■ WHAT YOU SHOULD DO:
Select the lines that hold the word "scene" and copy each one.

■ COLLECTED MATERIAL:
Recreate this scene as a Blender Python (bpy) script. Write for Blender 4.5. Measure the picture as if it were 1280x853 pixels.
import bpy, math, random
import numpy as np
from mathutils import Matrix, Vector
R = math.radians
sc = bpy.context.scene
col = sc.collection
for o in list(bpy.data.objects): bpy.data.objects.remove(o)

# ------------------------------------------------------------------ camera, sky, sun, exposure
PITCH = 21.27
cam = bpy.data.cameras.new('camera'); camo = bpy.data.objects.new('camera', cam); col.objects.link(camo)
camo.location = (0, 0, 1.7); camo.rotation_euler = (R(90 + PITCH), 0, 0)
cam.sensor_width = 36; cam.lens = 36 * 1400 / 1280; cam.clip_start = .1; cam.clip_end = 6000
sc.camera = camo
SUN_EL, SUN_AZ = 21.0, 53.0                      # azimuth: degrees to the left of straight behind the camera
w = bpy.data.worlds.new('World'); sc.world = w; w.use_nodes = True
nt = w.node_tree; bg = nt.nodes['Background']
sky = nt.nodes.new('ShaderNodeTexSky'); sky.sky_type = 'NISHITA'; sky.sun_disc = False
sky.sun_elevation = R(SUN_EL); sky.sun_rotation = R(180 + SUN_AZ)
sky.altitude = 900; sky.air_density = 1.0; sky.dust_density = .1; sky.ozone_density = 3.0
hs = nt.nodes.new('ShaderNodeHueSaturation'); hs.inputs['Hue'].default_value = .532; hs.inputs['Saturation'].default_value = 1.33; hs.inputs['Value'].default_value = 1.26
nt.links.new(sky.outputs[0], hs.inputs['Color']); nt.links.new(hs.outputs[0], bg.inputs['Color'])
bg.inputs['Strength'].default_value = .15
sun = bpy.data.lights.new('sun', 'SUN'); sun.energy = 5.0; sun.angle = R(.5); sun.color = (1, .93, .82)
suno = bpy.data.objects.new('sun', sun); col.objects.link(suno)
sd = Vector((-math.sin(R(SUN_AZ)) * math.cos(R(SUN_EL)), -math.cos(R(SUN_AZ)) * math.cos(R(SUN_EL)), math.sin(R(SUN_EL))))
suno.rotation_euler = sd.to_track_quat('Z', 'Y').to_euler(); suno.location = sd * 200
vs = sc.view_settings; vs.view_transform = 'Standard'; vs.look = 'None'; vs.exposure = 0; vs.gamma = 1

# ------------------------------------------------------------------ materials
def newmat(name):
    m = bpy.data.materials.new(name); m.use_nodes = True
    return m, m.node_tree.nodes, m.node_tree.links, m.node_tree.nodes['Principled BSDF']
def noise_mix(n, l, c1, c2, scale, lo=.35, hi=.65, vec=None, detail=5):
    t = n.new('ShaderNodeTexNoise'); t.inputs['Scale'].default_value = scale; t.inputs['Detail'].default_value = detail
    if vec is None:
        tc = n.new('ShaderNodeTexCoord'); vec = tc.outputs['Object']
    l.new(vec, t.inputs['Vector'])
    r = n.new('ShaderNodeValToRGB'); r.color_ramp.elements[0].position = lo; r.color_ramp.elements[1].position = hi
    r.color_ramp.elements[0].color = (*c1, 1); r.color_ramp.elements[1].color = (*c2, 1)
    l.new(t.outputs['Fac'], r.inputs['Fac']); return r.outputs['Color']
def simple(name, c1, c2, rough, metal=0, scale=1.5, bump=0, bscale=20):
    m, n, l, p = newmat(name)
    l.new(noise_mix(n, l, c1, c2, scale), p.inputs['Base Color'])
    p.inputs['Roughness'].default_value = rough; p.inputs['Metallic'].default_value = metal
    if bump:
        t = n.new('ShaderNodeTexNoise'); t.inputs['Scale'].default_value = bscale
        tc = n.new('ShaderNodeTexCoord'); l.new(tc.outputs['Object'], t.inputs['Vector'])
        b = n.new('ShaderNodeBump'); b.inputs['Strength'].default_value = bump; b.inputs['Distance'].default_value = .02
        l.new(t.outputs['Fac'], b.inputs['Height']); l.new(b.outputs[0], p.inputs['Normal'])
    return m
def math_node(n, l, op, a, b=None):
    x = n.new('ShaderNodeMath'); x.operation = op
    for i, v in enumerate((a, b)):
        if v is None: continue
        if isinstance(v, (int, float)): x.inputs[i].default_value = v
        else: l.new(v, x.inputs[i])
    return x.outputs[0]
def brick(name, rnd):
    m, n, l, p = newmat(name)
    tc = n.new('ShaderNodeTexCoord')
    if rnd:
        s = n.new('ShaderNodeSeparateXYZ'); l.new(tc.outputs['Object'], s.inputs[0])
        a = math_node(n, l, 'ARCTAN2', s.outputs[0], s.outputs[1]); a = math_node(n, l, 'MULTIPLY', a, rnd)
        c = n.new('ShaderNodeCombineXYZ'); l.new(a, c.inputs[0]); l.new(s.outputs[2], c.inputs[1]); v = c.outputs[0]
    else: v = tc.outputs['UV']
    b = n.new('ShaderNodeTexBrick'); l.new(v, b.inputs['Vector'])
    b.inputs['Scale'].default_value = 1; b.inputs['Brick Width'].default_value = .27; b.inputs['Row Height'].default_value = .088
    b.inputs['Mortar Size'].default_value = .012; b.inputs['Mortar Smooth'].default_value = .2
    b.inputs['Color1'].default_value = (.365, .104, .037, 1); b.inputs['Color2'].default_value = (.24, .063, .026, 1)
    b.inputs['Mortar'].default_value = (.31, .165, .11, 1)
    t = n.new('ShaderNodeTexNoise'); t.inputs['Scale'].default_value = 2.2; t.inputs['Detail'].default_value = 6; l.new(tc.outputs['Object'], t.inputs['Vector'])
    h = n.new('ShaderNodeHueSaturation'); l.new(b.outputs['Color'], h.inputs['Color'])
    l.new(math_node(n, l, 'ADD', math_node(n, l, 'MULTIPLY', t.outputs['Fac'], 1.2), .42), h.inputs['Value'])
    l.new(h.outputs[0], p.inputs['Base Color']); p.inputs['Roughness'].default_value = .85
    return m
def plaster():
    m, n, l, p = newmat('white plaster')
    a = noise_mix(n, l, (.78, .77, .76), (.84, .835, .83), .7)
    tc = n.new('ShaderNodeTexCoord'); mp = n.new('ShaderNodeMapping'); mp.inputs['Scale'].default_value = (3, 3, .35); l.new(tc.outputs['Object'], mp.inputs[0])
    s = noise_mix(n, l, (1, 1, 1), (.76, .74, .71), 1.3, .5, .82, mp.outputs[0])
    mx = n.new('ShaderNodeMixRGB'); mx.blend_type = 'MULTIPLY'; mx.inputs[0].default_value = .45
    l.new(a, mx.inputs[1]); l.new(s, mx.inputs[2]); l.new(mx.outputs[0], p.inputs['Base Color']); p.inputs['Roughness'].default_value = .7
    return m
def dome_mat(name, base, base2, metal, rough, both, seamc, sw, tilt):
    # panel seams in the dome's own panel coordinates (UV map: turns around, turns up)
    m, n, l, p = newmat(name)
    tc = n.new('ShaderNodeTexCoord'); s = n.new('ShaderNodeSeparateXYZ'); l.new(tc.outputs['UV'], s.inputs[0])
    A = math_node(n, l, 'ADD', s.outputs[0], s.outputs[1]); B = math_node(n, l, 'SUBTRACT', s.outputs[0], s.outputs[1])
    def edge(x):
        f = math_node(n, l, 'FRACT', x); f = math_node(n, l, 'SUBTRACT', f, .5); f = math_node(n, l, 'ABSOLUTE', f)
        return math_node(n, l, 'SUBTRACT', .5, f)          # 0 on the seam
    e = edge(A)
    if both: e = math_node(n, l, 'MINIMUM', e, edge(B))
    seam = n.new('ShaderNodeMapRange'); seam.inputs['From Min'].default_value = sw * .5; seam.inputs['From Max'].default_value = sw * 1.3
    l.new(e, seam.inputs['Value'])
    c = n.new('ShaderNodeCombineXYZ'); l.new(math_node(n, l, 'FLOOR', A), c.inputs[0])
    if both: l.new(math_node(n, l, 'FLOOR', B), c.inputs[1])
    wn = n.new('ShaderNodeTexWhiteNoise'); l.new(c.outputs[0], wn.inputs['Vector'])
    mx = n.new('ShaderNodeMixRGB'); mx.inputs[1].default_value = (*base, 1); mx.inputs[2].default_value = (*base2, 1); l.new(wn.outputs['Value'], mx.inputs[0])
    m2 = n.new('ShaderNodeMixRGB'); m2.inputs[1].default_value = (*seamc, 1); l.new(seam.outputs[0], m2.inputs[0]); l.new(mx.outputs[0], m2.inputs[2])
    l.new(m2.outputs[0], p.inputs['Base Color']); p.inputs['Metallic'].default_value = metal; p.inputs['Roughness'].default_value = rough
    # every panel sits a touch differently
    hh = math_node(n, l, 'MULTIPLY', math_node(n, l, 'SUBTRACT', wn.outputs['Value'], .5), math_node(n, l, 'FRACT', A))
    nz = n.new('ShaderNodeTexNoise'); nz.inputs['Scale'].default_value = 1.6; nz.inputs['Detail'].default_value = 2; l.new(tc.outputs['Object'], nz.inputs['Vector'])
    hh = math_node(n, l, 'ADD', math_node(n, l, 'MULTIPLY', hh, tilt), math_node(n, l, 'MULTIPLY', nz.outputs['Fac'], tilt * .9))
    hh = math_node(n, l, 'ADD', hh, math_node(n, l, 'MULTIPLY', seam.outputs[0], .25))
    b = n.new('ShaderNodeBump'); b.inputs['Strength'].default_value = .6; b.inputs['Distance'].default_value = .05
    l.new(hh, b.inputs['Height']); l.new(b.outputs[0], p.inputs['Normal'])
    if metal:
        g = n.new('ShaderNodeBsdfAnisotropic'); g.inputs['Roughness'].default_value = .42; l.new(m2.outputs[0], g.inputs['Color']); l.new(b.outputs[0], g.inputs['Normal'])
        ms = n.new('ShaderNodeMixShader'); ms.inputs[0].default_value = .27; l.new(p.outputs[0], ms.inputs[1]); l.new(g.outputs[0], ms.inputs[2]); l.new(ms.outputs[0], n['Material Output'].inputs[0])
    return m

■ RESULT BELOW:
Recreate this scene as a Blender Python (bpy) script. Write for Blender 4.5. Measure the picture as if it were 1280x853 pixels.
sc = bpy.context.scene